Joseph Perich
Cuenta una antigua leyenda hindú, que hubo un tiempo, en el que todas las personas eran pequeños dioses. Pero cometieron tantos abusos y desórdenes con sus poderes ilimitados que el Dios Supremo decidió quitarles ese poder divino y esconderlo en un lugar donde no pudieran encontrarlo. Se reunió con sus ministros para localizar un buen escondite y estos le sugirieron:
-Enterremos la divinidad del ser humano en un barranco inaccesible.
-No, porque el hombre excavará y la encontrará – respondió Dios.
-Pues lancemos la divinidad del ser humano a la fosa más profunda del océano.
-No, porque algún día explorará la profundidad de los mares, y la encontrará.
Entonces, levantándose de su trono Dios dijo:
Ya sé qué hacer con la divinidad humana, la esconderemos en lo más profundo de cada persona, pues será el único escondite en el que nadie pensará buscar.
Reflexión:
Para muchos el pasado fin de semana fue de infarto: nuevos ayuntamientos, final de la liga de fútbol, en Barcelona corrida y polémica… Para unos eran euforias alocadas y para los demás amarguras, fracasos y desencantos. Para unos la tentación de creerse como dioses y los demás la tentación de rehacer la añoranza de la ascensión al pedestal divino o bien el de tirar la toalla. Parece como si nuestra felicidad dependiera de lo que hacen unos dioses con pies de barro. Estos «cracks» mediáticos de: deportistas, políticos e incluso religiosos, que se lo creen y viven, se les cae la envoltura de la fama… y muchos de ellos evidencian graves carencias como personas.
Cuántos sueldos de escándalo, segundas intenciones empresariales y falta de ética. ¡Pero si todo esto existe! no, nos engañemos, es debido a los «feligreses» incondicionales que los apoyan.
Cuando el primer astronauta ruso puso los pies fuera del espacio, todo orgulloso sentenció: «no he encontrado a Dios». Pero un cirujano modestamente le respondió:
– «Yo he operado a cientos de cerebros y no he visto ningún pensamiento».

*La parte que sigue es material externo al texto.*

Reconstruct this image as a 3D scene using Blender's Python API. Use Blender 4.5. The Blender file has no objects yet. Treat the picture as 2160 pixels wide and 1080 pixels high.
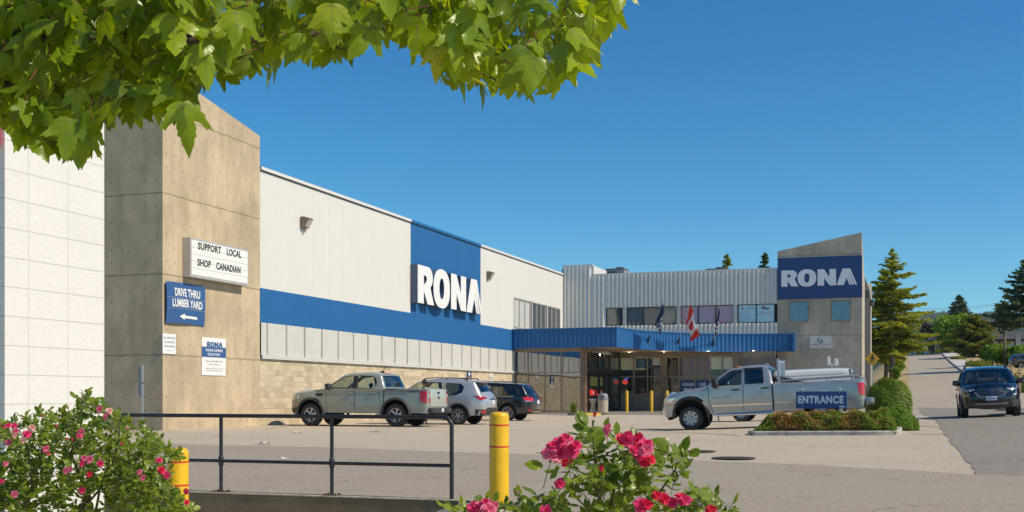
import bpy, bmesh, math, random
import numpy as np
from mathutils import Vector, Matrix, geometry
from mathutils.bvhtree import BVHTree

SC = bpy.context.scene
COL = SC.collection
R = math.radians
rnd = random.Random(11)

# ------------------------------------------------------------------ camera
F = 2434.0            # focal length in pixels of the 2160 wide photograph
HOR = 835.0           # horizon row
EYE = 1.10
cam_d = bpy.data.cameras.new('camera')
cam = bpy.data.objects.new('camera', cam_d); COL.objects.link(cam)
cam.location = (0, 0, EYE); cam.rotation_euler = (R(90), 0, 0)
cam_d.sensor_width = 36.0; cam_d.lens = 36.0 * F / 2160.0
cam_d.shift_y = (HOR - 540.0) / 2160.0
cam_d.clip_start = 0.05; cam_d.clip_end = 6000
SC.camera = cam

# ------------------------------------------------------------------ light
SUN_EL, SUN_DIR = R(44), Vector((0.9245, -0.381, 0)).normalized()
sun_vec = Vector((SUN_DIR.x * math.cos(SUN_EL), SUN_DIR.y * math.cos(SUN_EL), math.sin(SUN_EL)))
w = bpy.data.worlds.new('World'); SC.world = w; w.use_nodes = True
nt = w.node_tree; nt.nodes.clear()
sky = nt.nodes.new('ShaderNodeTexSky'); sky.sky_type = 'NISHITA'; sky.sun_disc = False
sky.sun_elevation = SUN_EL; sky.sun_rotation = math.atan2(SUN_DIR.x, SUN_DIR.y)
sky.air_density = 0.85; sky.dust_density = 0.0; sky.ozone_density = 6.0; sky.altitude = 0
bg = nt.nodes.new('ShaderNodeBackground'); bg.inputs[1].default_value = 0.125
wo = nt.nodes.new('ShaderNodeOutputWorld')
hs = nt.nodes.new('ShaderNodeHueSaturation'); hs.inputs['Saturation'].default_value = 1.24
nt.links.new(sky.outputs[0], hs.inputs['Color']); cm = nt.nodes.new('ShaderNodeMix'); cm.data_type = 'RGBA'; cm.blend_type = 'MULTIPLY'; cm.inputs[0].default_value = 1.0; cm.inputs[7].default_value = (0.80, 1.10, 1.0, 1)
nt.links.new(hs.outputs[0], cm.inputs[6]); nt.links.new(cm.outputs[2], bg.inputs[0]); nt.links.new(bg.outputs[0], wo.inputs[0])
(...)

La dignidad y la fuente de nuestra felicidad, como nos sugiere la historieta, no la encontraremos arrodillándose ante la pretendida divinidad de las deslumbrantes, competitivas y efímeras estrellas del momento, exteriores a nosotros, sino en «el escondite» del corazón de cada uno, donde podemos sentir latir el amor del Padre. Entonces espontáneamente surge la pregunta: «¿Y si el otro en vez de ser mi rival fuera mi hermano?».